The Case Against Incentives

The tenth of W. Edwards Deming’s 14 points is to “eliminate slogans, exhortations, and targets for the workforce asking for zero defects and new levels of productivity. Such exhortations only create adversarial relationships, as the bulk of the causes of low quality and low productivity belong to the system and thus lie beyond the power of the work force.” In other words, incentive pay is bad.

In “The Dark Side of Incentives” (BusinessWeek, November 12, 2009), Barry Schwartz concurs: “The inescapable flaw in incentives, as 35 years of research shows, is that they get you exactly what you pay for, but it never turns out to be what you want.”

You need look no further than the incentive practices of our large banks to see the truth in these statements. Pay bonuses for short-term results without any regulator on how those results are achieved and you will get the results you want, but at what cost?

Deming reminds us that low quality and low productivity—in fact, 80-90% of all problems an organization faces—are problems with the system. Since management controls the management system, 80-90% of all problems are management problems that the workforce is not in a position to resolve.

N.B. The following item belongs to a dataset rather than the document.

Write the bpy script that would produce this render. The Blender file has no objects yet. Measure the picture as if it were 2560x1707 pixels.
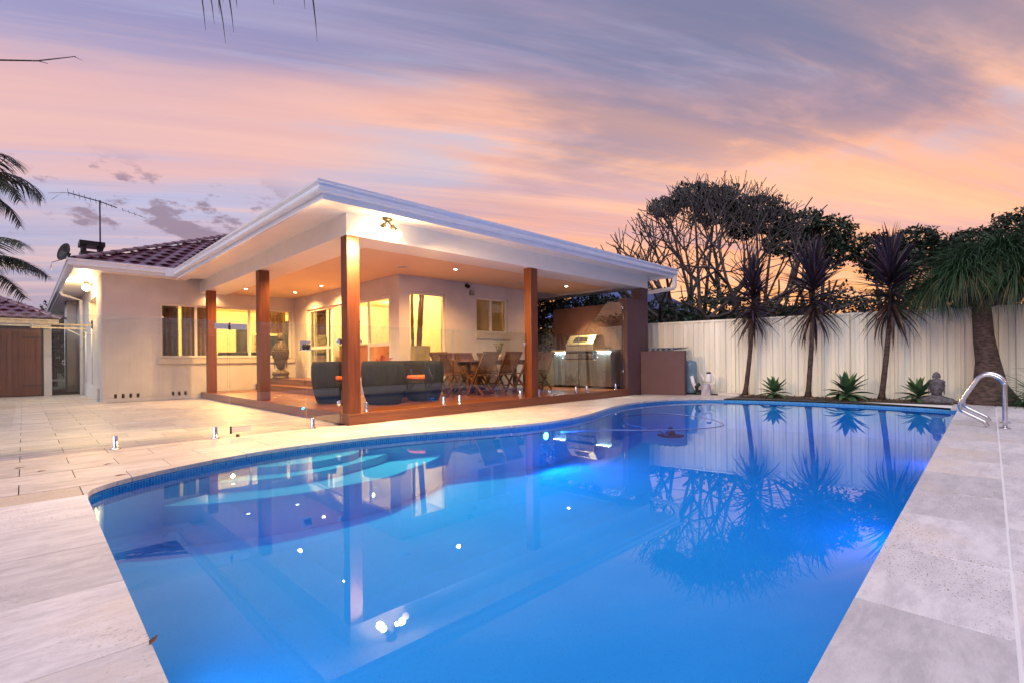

Not only are incentives an ineffective substitute for leadership, but they also negatively affect how people make decisions. Incentives tend to remove the moral dimension from decision-making. Without a financial incentive, people consider their responsibilities to their team or department or organization. With a financial incentive, people ask what’s in it for them.

In “Why Organizations Fail,” I wrote about a speech by Dr. Russell Ackoff in which he compared corporate decisions to GE’s stated objectives over a five-year period. He found that every decision violated one or more of the objectives, while 92% of the decisions supported one objective: To maximize the wealth, security, and quality of life of the people who made the decisions.

It’s not hard to figure out how GE’s experience would be different if they removed incentive pay from the equation.